### WORK TO BE COMPLETED
Repeat each line of the material below exactly as it appears, minus any pictures.
— start STORED DATA —
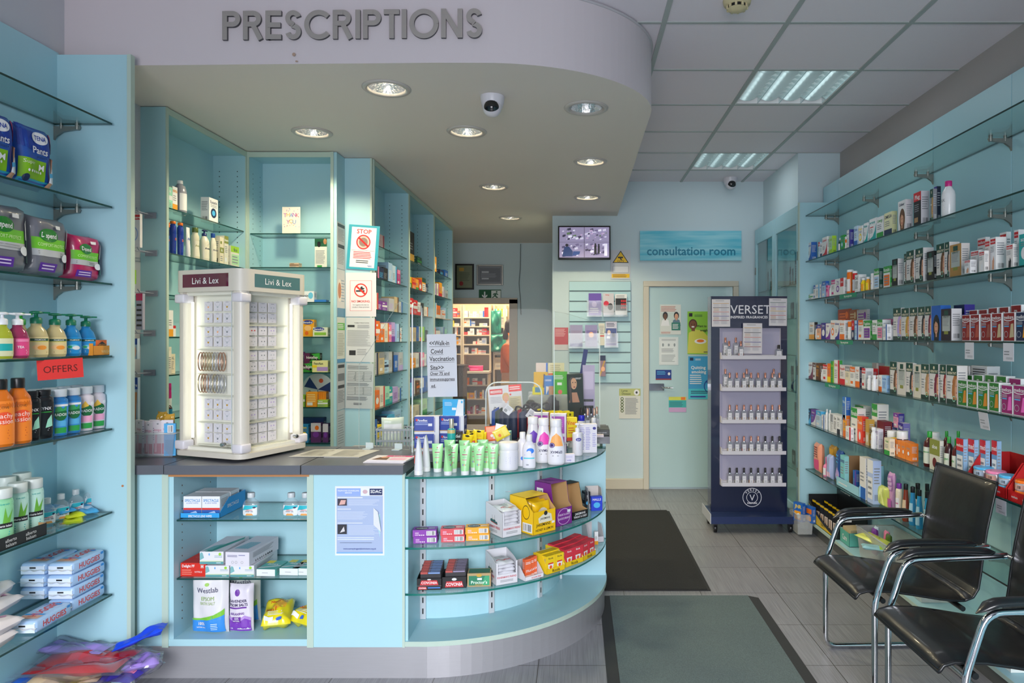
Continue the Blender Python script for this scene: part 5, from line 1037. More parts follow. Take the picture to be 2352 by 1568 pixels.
def tub(desc,loc,w,d,h,m,rz=0,where=bw,group=None,name='plastic_tub',rim=.012):
    t = thing(name,desc,'tub',where,group,loc,rz); b = MB(); th = .0025; f = .88
    for z0,z1 in ((0,h),):
        o_ = [(-w / 2,-d / 2),(w / 2,-d / 2),(w / 2,d / 2),(-w / 2,d / 2)]
        lo = [(x * f,y * f,0) for x,y in o_]; hi = [(x,y,h) for x,y in o_]
        b.add(lo + hi,[(0,3,2,1)] + [(i,(i + 1) % 4,4 + (i + 1) % 4,4 + i) for i in range(4)],m)
        lo = [(x * (f - .02),y * (f - .02),.003) for x,y in o_]; hi2 = [(x * .975,y * .975,h) for x,y in o_]
        b.add(lo + hi2,[(0,1,2,3)] + [(i,4 + i,4 + (i + 1) % 4,(i + 1) % 4) for i in range(4)],m)
    b.build('tub_body',t); b = MB(); b.tube([(-w / 2,-d / 2,h),(w / 2,-d / 2,h),(w / 2,d / 2,h),(-w / 2,d / 2,h)],.004,mat('c9cccd',.3,alpha=.7),6,True); b.build('rim',t); return t
tub('frosted plastic tub at the far end beneath corn plaster packets',(1.70,5.30,.02),.12,.2,.15,FROST,where='by the glass cabinet')
carton('bright blue and yellow corn plaster packet',.09,.14,.03,'blue','yellow',[('T','JNR',.5,.8,.2,'yellow'),('R',.1,.1,.8,.55,'amber'),('E',.55,.3,.2,.15,'white')],'',(1.66,5.25,.11),-PI / 2 + .5,'in the far frosted tub',key='jnr')
carton('bright blue and orange sports tape packet',.09,.12,.03,'blue','orange',[('R',.2,.55,.9,.85,'orange'),('R',.1,.1,.8,.4,'amber')],'',(1.73,5.22,.11),-PI / 2 + .3,'in the far frosted tub',key='spt')
y = FPX * 1.80 / (1830 + 430 / 3.92 - CX)
tray('mint green open carton filled with beige packets',(1.80,y,.105),.16,.09,.14,'5fb0a0',None,[('T','Care',.5,.5,.4,'white',.5)],'b5d6c8',-PI / 2,bw)
for i in range(6): carton('slim beige packet',.02,.1,.09,'beige','tan','text','',(1.815,y + .055 - .022 * i,.11),-PI / 2 + .1,'in the mint green carton','slim beige packets')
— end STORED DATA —
### EXERCISE SOLUTION
Continue the Blender Python script for this scene: part 5, from line 1037. More parts follow. Take the picture to be 2352 by 1568 pixels.
def tub(desc,loc,w,d,h,m,rz=0,where=bw,group=None,name='plastic_tub',rim=.012):
    t = thing(name,desc,'tub',where,group,loc,rz); b = MB(); th = .0025; f = .88
    for z0,z1 in ((0,h),):
        o_ = [(-w / 2,-d / 2),(w / 2,-d / 2),(w / 2,d / 2),(-w / 2,d / 2)]
        lo = [(x * f,y * f,0) for x,y in o_]; hi = [(x,y,h) for x,y in o_]
        b.add(lo + hi,[(0,3,2,1)] + [(i,(i + 1) % 4,4 + (i + 1) % 4,4 + i) for i in range(4)],m)
        lo = [(x * (f - .02),y * (f - .02),.003) for x,y in o_]; hi2 = [(x * .975,y * .975,h) for x,y in o_]
        b.add(lo + hi2,[(0,1,2,3)] + [(i,4 + i,4 + (i + 1) % 4,(i + 1) % 4) for i in range(4)],m)
    b.build('tub_body',t); b = MB(); b.tube([(-w / 2,-d / 2,h),(w / 2,-d / 2,h),(w / 2,d / 2,h),(-w / 2,d / 2,h)],.004,mat('c9cccd',.3,alpha=.7),6,True); b.build('rim',t); return t
tub('frosted plastic tub at the far end beneath corn plaster packets',(1.70,5.30,.02),.12,.2,.15,FROST,where='by the glass cabinet')
carton('bright blue and yellow corn plaster packet',.09,.14,.03,'blue','yellow',[('T','JNR',.5,.8,.2,'yellow'),('R',.1,.1,.8,.55,'amber'),('E',.55,.3,.2,.15,'white')],'',(1.66,5.25,.11),-PI / 2 + .5,'in the far frosted tub',key='jnr')
carton('bright blue and orange sports tape packet',.09,.12,.03,'blue','orange',[('R',.2,.55,.9,.85,'orange'),('R',.1,.1,.8,.4,'amber')],'',(1.73,5.22,.11),-PI / 2 + .3,'in the far frosted tub',key='spt')
y = FPX * 1.80 / (1830 + 430 / 3.92 - CX)
tray('mint green open carton filled with beige packets',(1.80,y,.105),.16,.09,.14,'5fb0a0',None,[('T','Care',.5,.5,.4,'white',.5)],'b5d6c8',-PI / 2,bw)
for i in range(6): carton('slim beige packet',.02,.1,.09,'beige','tan','text','',(1.815,y + .055 - .022 * i,.11),-PI / 2 + .1,'in the mint green carton','slim beige packets')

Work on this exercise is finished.